Foundations of Nonequilibrium Statistical Mechanics in Extended State Space

Abstract

The review provides a pedagogical but comprehensive introduction to the foundations of a recently proposed statistical mechanics (μNEQT) of a stable nonequilibrium thermodynamic body, which may be either isolated or interacting. It is an extension of the well-established equilibrium statistical mechanics by considering microstates mk in an extended state space in which macrostates (obtained by ensemble averaging A^) are uniquely specified so they share many properties of stable equilibrium macrostates. The extension requires an appropriate extended state space, three distinct infinitessimals dα=(d,de,di) operating on various quantities q during a process, and the concept of reduction.

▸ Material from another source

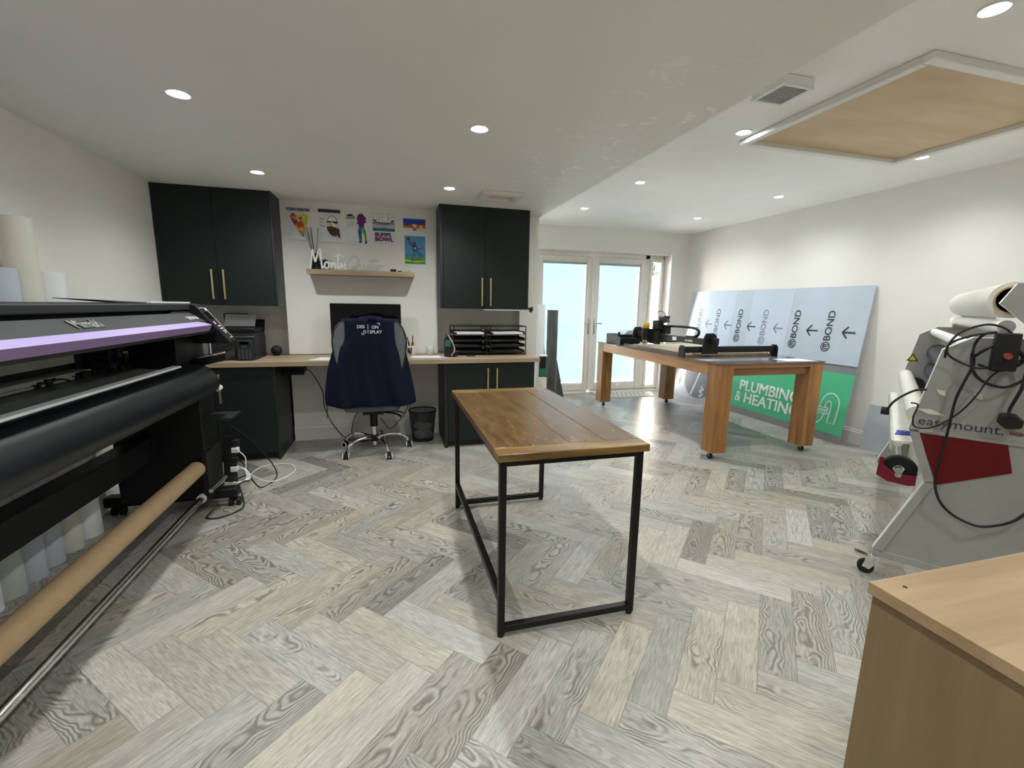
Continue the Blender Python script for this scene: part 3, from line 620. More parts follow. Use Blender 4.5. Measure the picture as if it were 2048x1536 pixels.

The mechanical process quantities (no stochasticity) like macrowork are given by A^dαq, but the stochastic quantities C^αq like macroheat emerge from the commutator C^α of dα and A^. Under the very common assumptions of quasi-additivity and quasi-independence, exchange microquantities deqk such as exchange microwork and microheat become nonfluctuating over mk as will be explained, a fact that does not seem to have been appreciated so far in diverse branches of modern statistical thermodynamics (fluctuation theorems, quantum thermodynamics, stochastic thermodynamics, etc.) that all use exchange quantities. In contrast, dqk and diqk are always fluctuating. There is no analog of the first law for a microstate as the latter is a purely mechanical construct. The second law emerges as a consequence of the stability of the system, and cannot be violated unless stability is abandoned. There is also an important thermodynamic identity diQ≡diW ≥ 0 with important physical implications as it generalizes the well-known result of Count Rumford and the Gouy-Stodola theorem of classical thermodynamics. The μNEQT has far-reaching consequences with new results, and presents a new understanding of thermodynamics even of an isolated system at the microstate level, which has been an unsolved problem. We end the review by applying it to three different problems of fundamental interest.